With guns, and knives... We're fighting for our lives!
James Bond is a very important part of the UK's cinematic heritage, boys and girls, and I've neglected him for far too long. Mr. B raised this point back in early September when I was starting to draw up a list of films to write about, and he's right, really he is, but I just haven't been able to face it.
I can pinpoint fairly accurately the moment when I lost my taste for Bondage. It was the autumn of 1995 and I was a first year at Durham University, studying French, German, and Russian whilst trying to find a nice boy so I could dispose of my virginity, whose continuing existence was rapidly becoming something of an embarrassment . The first potential candidate was K, whose down-to-earth Blackburn vowels led me to believe (mistakenly) that he was a commoner like me, despite his ability to spend £50 on a necktie without batting an eyelash. He was a bit of an arsehole and I was slightly psychotic, so it was probably for the best that my hymen was the one thing that didn't eventually implode.
While it lasted, though, we made frequent trips to the student film club, which consisted of a screen erected in the college assembly hall and offered newish movies at a reasonable price. I'd always been a fairly avid 007 fan, but as I watched this sequence from Goldeneye and the entire room erupted in derisory laughter, something inside me died and I've never been able to summon up a single iota of enthusiasm for the character since.
When I think about it, I'd actually quite like to go back and watch a bunch of old-school Bond, just not right at the tail end of a marathon month. Mr. B, therefore, ever the pragmatist, suggested I compromised with the 1967 incarnation of Casino Royale, which spoofs spy movies with more grace and dignity than Mike Myers could manage in his wildest dreams. Boasting a stellar cast and crew but also some surprisingly sound politics, it's a joy from the opening titles to the closing credits.
The story bears only minimal relation to the original novel, with David Niven starring as the retired James Bond who's bitterly disappointed by the guns, girls and gadgets ethos that seems to have overtaken the spying game. With rumours of a new band of supervillains back on the loose, however, he's reluctantly forced back onto the job along with a group of accomplices that include the likes of Ursula Andress and Terence Cooper along with Peter Sellers' baccarat book author and Joanna Pettet as Bond's love child from an affair with the Mata Hari. On the opposite side, meanwhile, we have (among others) Deborah Kerr, Orson Welles and Woody Allen.
It's all backed up by a soundtrack written by Burt Bacharach and performed by Herb Alpert, not to mention some truly epic set design.

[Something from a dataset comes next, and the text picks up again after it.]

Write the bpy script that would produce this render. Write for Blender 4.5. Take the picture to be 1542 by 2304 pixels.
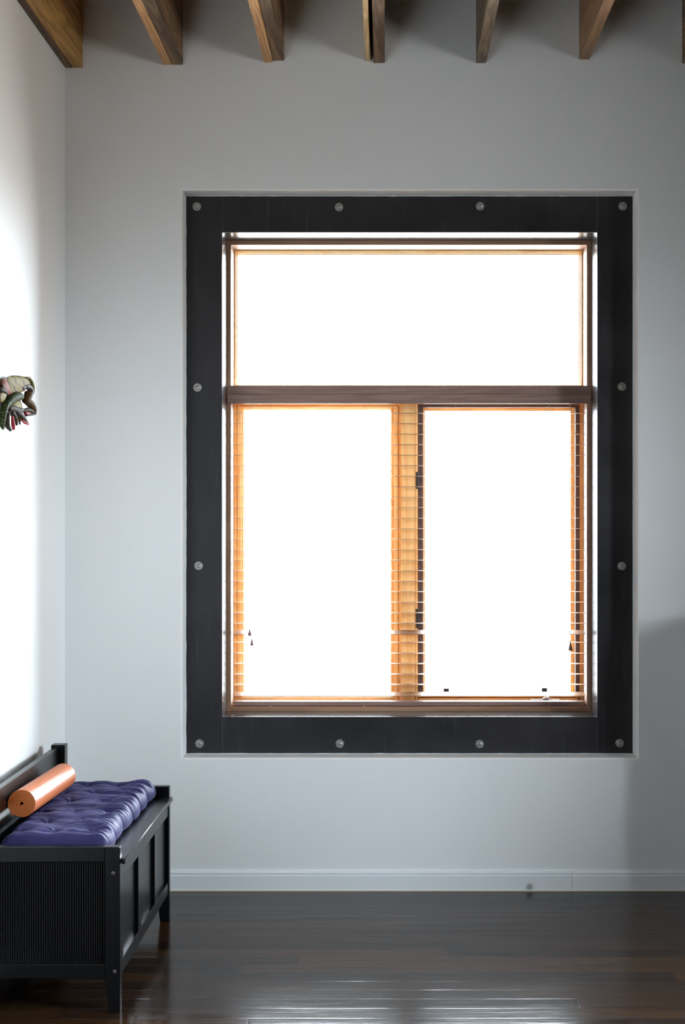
import bpy, bmesh, math, random
from mathutils import Vector, Matrix, noise

for o in list(bpy.data.objects):
    bpy.data.objects.remove(o, do_unlink=True)
S = bpy.context.scene
COL = S.collection
random.seed(7)

# ------------------------------------------------------------------ camera
F = 3480.0          # focal length in pixels of the 2304 px tall frame
CH = 1.481          # lens height above the floor
VX, VY = 870.0, 1165.0   # where the lens axis meets the picture
cam = bpy.data.objects.new('camera', bpy.data.cameras.new('camera'))
COL.objects.link(cam); S.camera = cam
cam.location = (0, 0, CH); cam.rotation_euler = (math.radians(90), 0, 0)
cam.data.sensor_fit = 'VERTICAL'; cam.data.sensor_height = 36
cam.data.lens = 36 * F / 2304
cam.data.shift_x = -(VX - 771) / 2304
cam.data.shift_y = (VY - 1152) / 2304
cam.data.clip_end = 200

# ------------------------------------------------------------------ world / exposure
SKY = 78.0
W = bpy.data.worlds.new('world'); S.world = W; W.use_nodes = True
nt = W.node_tree; nt.nodes.clear()
wo = nt.nodes.new('ShaderNodeOutputWorld'); bg = nt.nodes.new('ShaderNodeBackground')
tc = nt.nodes.new('ShaderNodeTexCoord'); sp = nt.nodes.new('ShaderNodeSeparateXYZ')
cr = nt.nodes.new('ShaderNodeValToRGB'); mr = nt.nodes.new('ShaderNodeMapRange')
mr.inputs['From Min'].default_value = -1; mr.inputs['From Max'].default_value = 1
nt.links.new(tc.outputs['Generated'], sp.inputs[0]); nt.links.new(sp.outputs['Z'], mr.inputs['Value'])
nt.links.new(mr.outputs[0], cr.inputs[0]); nt.links.new(cr.outputs[0], bg.inputs['Color'])
e = cr.color_ramp.elements
e[0].position = 0.0; e[0].color = (.13, .125, .12, 1)
e[1].position = 1.0; e[1].color = (.70, .84, 1.0, 1)
k = e.new(.46); k.color = (.25, .25, .25, 1)
k = e.new(.51); k.color = (.86, .93, 1.0, 1)
bg.inputs['Strength'].default_value = SKY
nt.links.new(bg.outputs[0], wo.inputs[0])
S.view_settings.view_transform = 'Standard'; S.view_settings.look = 'None'
S.view_settings.exposure = 0.0; S.view_settings.gamma = 1.0
S.view_settings.use_curve_mapping = False
S.cycles.use_denoising = True
S.cycles.max_bounces = 10; S.cycles.diffuse_bounces = 6; S.cycles.glossy_bounces = 4
S.cycles.transparent_max_bounces = 12
S.cycles.sample_clamp_indirect = 12
S.cycles.caustics_reflective = False; S.cycles.caustics_refractive = False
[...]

Everything is cheerfully implausible but also implausibly cheerful, with the climactic battle featuring dodgem cars, bubbles, native Americans in warpaint and the French foreign legion.
You'll probably have worked out from that last paragraph whether or not this one's for you; if it's not, I hope you'll forgive me for pitying your joyless existence. Casino Royale is female-friendly, family friendly and generally well-disposed towards anybody who doesn't have a taste for macho prickery. It's also ludicrously over the top, but honestly, that's half the charm (the other half is pure David Niven).
Just be sure to stick around for the end credits in order to enjoy the greatest earworm of your life.